If the Private Sector Is So Great, Why Did UPS Botch Christmas?

From TNR’s Alec MacGillis the other day:

If the Private Sector Is So Great, Why Did UPS Botch Christmas?
A corrective for market triumphalists

online-shopping(1)At the heart of the great big pile-on of ridicule for the flawed healthcare.gov rollout the past few months was a large helping of private-sector triumphalism. Just imagine, the chorus went, if tech giants like Amazon or Google had been in charge of the Web site instead of those clueless, fusty bureaucrats – first, the problems would not have happened in the first place, but even if they had, the private sector would have held those responsible for the mistakes to account.

Oh, wait, what’s this I see in today’s papers?

A surge in online shopping this holiday season left stores breaking promises to deliver packages by Christmas, suggesting that retailers and shipping companies still haven’t fully figured out consumers’ buying patterns in the Internet era. …

Well, then. There’s little schadenfreude to be had in people being left empty-handed of presents to give their family and friends, or in underpaid, overworked warehouse employees and drivers rushing unsuccessfully to get the goods to their destinations on time. And as my colleague Jonathan Cohn noted recently, the comparison between healthcare.gov and Amazon was deeply flawed from the outset.
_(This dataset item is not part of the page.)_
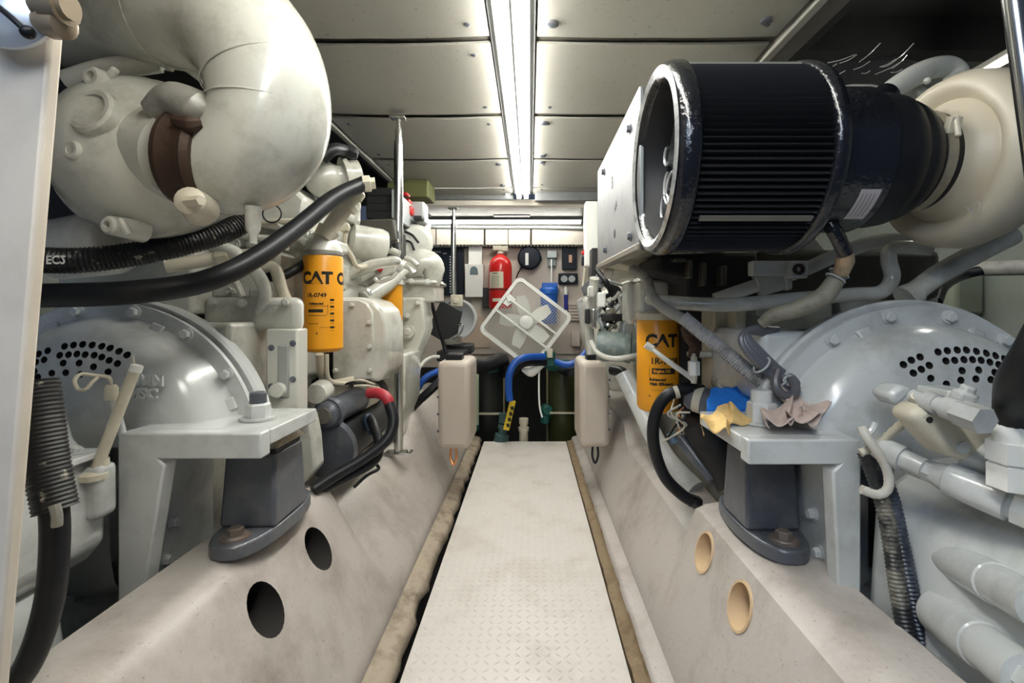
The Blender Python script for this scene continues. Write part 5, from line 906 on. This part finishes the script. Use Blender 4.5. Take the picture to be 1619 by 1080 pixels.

But still, the Great Christmas Delivery Screwup of 2013 should inject a bit of perspective and humility into the ranks of the loudest private-sector champions. The fact is, the clichés are true: life is complicated, stuff happens and sometimes things don’t work out as planned. As amazing and wonderful as technology is, there are still limits to what is possible in narrow windows of time – sometimes you just need a few more weeks to get the complex new health insurance Web site for 36 states working properly, or you just run out of hours to beat Santa to the house – to millions and millions of houses. (And sometimes it’s not just the government web site that struggles with keeping personal information secure, but also one of the largest retailers in the country, in a breach far wider and more potentially damaging than anything that has happened with healthcare.gov.)

So, how about it: if not an outright truce, maybe some de-escalation of the anti-government triumphalism. And a little forgiveness all around. Happy Boxing Day.